Wow. I genuinely can't believe people are upvoting you for this. Like yeah, I super agree it's a dark pattern. Stealing people's data is WAY worse though, uploading potentially sensitive photos or documents to their cloud with no user input. But according to you that's fine because it's less obtrusive and annoying? Yeesh I'm glad I don't have your priorities.

Edit: Like, have you seen most people's home screens? They'll have a dozen other "red dots" and it becomes part of the background. In the same way as you talk about with Windows errors. Here's mine:

Oh noooo, a red dot on the Settings app...with all the other red dots...

[–] Moonrise2473@feddit.it 3 points 4 months ago

For me it was annoying enough to switch to android. I really felt like I had to use iCloud, forced through my throat. I have ocd and a red dot means "I need to open this app immediately RIGHT NOW to clear it" - and then your can't clear it until you subscribe

[–] esaru 2 points 4 months ago* (last edited 4 months ago) (1 children)

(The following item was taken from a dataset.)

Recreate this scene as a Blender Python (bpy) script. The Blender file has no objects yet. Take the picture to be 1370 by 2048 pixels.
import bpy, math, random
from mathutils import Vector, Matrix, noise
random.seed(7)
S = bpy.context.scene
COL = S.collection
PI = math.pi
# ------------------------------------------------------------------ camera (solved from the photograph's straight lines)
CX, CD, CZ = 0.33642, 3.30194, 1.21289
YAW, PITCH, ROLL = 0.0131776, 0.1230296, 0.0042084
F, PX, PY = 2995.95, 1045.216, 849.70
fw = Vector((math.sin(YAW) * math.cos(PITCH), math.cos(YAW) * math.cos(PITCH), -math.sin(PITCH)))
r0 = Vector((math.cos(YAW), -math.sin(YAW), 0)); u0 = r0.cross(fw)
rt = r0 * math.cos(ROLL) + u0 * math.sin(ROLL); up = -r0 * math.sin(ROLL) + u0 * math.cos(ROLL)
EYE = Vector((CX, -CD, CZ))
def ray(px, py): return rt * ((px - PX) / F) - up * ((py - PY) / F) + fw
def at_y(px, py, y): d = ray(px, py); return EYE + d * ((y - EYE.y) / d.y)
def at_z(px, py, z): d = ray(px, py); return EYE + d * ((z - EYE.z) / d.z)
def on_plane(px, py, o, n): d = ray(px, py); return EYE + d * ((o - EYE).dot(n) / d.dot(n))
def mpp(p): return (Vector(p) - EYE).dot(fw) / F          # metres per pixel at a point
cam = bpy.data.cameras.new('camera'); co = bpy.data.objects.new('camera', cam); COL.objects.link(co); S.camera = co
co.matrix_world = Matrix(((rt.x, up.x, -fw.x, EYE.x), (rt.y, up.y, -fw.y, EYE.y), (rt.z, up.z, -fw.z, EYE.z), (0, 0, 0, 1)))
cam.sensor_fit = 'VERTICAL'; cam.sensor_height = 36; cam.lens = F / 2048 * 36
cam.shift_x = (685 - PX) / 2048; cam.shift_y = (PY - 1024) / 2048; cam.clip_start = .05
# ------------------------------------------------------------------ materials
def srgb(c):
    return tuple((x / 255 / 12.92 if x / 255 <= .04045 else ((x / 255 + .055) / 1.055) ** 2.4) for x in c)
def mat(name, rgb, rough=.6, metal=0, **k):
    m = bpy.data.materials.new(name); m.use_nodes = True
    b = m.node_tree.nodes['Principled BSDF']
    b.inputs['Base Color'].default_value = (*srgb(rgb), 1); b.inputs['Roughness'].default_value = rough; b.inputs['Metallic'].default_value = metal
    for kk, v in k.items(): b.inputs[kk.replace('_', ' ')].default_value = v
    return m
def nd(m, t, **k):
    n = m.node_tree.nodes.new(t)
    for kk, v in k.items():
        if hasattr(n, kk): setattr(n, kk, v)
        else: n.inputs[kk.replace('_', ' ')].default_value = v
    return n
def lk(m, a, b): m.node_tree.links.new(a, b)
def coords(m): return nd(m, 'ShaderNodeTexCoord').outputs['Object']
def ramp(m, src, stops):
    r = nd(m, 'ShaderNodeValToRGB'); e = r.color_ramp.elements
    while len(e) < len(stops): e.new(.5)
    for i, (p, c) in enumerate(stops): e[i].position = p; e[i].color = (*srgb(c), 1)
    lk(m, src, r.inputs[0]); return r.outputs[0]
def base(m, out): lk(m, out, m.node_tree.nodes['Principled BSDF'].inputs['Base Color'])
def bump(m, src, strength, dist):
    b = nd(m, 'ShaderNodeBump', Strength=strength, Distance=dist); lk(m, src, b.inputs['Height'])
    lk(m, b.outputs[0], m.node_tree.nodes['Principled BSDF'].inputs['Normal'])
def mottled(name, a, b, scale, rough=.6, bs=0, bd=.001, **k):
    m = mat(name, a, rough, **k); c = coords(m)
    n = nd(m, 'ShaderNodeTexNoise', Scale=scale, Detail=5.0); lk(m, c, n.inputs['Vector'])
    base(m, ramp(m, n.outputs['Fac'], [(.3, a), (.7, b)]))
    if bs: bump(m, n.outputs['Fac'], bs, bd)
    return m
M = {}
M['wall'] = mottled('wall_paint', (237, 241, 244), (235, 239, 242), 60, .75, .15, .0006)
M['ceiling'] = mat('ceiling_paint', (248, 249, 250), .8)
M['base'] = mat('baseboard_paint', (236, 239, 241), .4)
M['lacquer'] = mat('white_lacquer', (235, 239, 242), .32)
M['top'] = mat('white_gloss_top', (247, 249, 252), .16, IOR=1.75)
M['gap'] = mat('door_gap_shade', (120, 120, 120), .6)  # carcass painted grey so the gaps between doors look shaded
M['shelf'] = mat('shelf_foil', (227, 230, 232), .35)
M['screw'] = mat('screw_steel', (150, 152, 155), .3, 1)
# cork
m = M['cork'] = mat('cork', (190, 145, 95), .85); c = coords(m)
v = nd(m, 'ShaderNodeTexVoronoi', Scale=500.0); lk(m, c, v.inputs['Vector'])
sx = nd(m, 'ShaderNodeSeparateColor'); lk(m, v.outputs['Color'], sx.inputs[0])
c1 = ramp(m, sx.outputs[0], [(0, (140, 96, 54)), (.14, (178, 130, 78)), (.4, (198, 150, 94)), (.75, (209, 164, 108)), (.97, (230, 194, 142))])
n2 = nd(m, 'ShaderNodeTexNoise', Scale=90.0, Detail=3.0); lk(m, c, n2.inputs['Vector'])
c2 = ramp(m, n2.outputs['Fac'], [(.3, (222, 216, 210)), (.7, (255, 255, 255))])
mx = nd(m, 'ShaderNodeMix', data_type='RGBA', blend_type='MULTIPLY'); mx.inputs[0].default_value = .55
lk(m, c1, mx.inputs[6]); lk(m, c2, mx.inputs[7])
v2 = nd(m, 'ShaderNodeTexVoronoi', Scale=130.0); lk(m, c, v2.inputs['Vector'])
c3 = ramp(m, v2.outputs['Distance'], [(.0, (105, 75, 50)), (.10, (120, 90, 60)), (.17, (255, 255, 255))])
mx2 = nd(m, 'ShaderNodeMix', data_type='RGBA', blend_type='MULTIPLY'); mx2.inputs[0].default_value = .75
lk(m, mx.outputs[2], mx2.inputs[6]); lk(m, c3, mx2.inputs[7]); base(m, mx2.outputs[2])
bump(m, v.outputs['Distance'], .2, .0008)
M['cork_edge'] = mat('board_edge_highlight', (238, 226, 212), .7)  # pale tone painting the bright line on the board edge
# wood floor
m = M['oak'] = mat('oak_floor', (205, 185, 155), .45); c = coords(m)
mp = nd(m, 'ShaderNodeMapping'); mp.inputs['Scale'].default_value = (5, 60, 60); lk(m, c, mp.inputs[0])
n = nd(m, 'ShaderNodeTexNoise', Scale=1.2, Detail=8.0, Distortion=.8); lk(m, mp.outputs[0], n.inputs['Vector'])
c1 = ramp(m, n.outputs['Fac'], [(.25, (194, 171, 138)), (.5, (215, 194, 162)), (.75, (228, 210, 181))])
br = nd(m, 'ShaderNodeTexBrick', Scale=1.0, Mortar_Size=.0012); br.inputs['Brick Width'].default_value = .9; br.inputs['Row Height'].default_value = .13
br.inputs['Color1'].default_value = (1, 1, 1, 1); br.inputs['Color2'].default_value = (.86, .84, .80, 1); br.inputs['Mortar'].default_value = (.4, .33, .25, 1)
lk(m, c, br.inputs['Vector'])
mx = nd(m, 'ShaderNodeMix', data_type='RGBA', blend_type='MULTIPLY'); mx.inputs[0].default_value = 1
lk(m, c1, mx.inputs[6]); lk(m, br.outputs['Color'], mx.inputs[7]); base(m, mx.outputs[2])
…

There should be an option to say "I've read it and I decided against it" that makes the dot disappear.

[–] princessnorah@lemmy.blahaj.zone 3 points 4 months ago

Yes. I completely agree that there should be. However the other poster's claim that it makes Apple just as bad as Microsoft turning a syncing feature on without user consent is ludicrous imo. That just feels like giving them a free pass on what is, I believe, an as before unseen escalation in the erosion of user privacy by large corporations.

[–] eveninghere 3 points 4 months ago

I really like Jobs-era Apple and hate M$, but didn't feel the urge to defend A this time.

[–] B0rax@feddit.de 5 points 4 months ago

That red dot should disappear if you disable iCloud (yes, it is different from not setting it up… it is not good, but you can get rid of it)

[–] Powderhorn 3 points 4 months ago

There's always the option to store things locally. You want to get fancy, you can set up a NAS for remote access.

Saying "isn't X also doing Y" implies the behaviour itself isn't the problem, when it is. Doesn't matter who's using dark patterns for rent-seeking; it matters that we've normalized it.